The comparison usually shares one real feature. That shared feature is then treated as if it erased every difference around it.
Why it's fallacious
Comparisons carry an implied claim: these things are alike in the respect we're discussing. When the likeness is superficial and the differences are decisive, the comparison smuggles in a conclusion the evidence doesn't support. Two things being members of the same broad category doesn't make them equivalent for the purpose at hand.
A jaywalker and a bank robber both broke the law. Equating them because of that shared fact would obscure everything that matters: harm, intent, scale. The category "lawbreaker" is real and useless here.
Canonical example
"Both candidates have had ethics questions raised, so really they're equally corrupt. It's a wash."
"Ethics questions raised" is doing enormous work in that sentence. A parking-ticket dispute and a federal indictment can both be described as "ethics questions raised." Collapsing them into a single bucket called "equally corrupt" treats radically different magnitudes as the same, and lets the speaker dismiss the comparison entirely. The shared label hides the difference that the argument is actually about.

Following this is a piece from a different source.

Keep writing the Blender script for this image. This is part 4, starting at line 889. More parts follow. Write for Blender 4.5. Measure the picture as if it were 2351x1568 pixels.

Counter-example (not a fallacy)
"Both of these data breaches exposed customer payment information to the same kind of attack, affected a similar number of users, and stemmed from the same unpatched vulnerability. Treating them as comparable is fair."
This isn't false equivalence. The two things are alike in precisely the respects the argument depends on: cause, scale, and consequence. A comparison is legitimate when the shared features are the relevant ones and the differences don't undermine the point. The fallacy only appears when the differences that matter are waved away.
The line: are the things alike in the way the argument needs them to be, or only in some surface label?
How to fix it
If you've been linked here, check whether the two things you compared are actually alike in the dimension that matters to your point, not just in some shared word. The fix is to name the specific respect in which they're comparable and confirm the differences don't sink the comparison. "Both are X" is only an argument if X is the thing under discussion. If the scale, intent, or consequences differ sharply, either account for that or drop the comparison.
If you're on the receiving end, name the difference being smoothed over: "Those aren't the same in the way that matters here. One is X, the other is Y, and that gap is the whole point." A real comparison can defend its likeness on the relevant axis.